The Rev. Martin Luther King Jr. dreamed of a day when Black children were judged not by the color of their skin, but by the content of their character. His eloquent charge became the single greatest inspiration for the achievement of racial justice in America. In her powerful fourth book in the Children of Conflictseries,Laurel Holliday explores how far we have come as she presents 38 African Americans who share their experiences as Children of the Dream.
The people we hear from are young and old, rich and poor, from inner cities, suburbia and rural America. In chronicles that are highly personal, funny, tragic and triumphant, the contributors tell us what it is like coming of age stigmatized by the color of their skin, yet proud of their heritage and culture.
Their voices, their courage, their resilience and their understanding offer hope for us all.

"The Day Martin Luther King Jr. Was Shot: A Photo History of the Civil Rights Movement"
By Jim Haskins
Scholastic, $14.15

This well-illustrated chronicle of African American resistance uses drawings and photographs to trace the history of the civil rights movement from the American Revolution to the present.
Readable and attractive, Haskins' clearly written text and archival black-and-white photographs trace the difficult road to equal rights for African Americans from the earliest days of the slave trade, through the desegregation battles, to the day Martin Luther King, Jr., was shot, which Haskins dubs the "end of the civil rights era."
The book contains accounts of courageous people, Black and White, such as abolitionists, students who integrated formerly White schools, the demonstrators who sat-in at a lunch counter in Greensboro in 1960, and civil rights workers who were murdered in Mississippi in 1964.

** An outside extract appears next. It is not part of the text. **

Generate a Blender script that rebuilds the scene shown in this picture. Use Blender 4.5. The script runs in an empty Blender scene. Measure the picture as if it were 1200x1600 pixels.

"A Knock at Midnight: Inspiration from the Great Sermons of Reverend Martin Luther King Jr."
By Clayborne Carson & Peter Holloran
Warner Books audio, $20

King's bedrock faith is the centerpiece of this examination of his sermons. In the pulpit, King articulated a vision, one that he courageously defended by his actions. Individual sermons are placed within the context of their times, and luminaries such as Billy Graham and Desmond Tutu provide commentary.
With fiery words of wisdom and a passion for justice, the Rev. King inspired people everywhere to extraordinary acts of courage. He ignited one of the most influential movements of the 20th century. This is the definitive collection of 11 of his most powerful sermons, from his earliest known audio recording to his last sermon, delivered days before his assassination. With introductions by renowned theologians and ministers including the Rev. Billy Graham and Archbishop Desmond Tutu, filled with moving personal reflections and firsthand accounts of the events surrounding each sermon. A Knock At Midnight is the Rev. King's living voice today, an irresistible call that resonates and inspires the greatness in us all.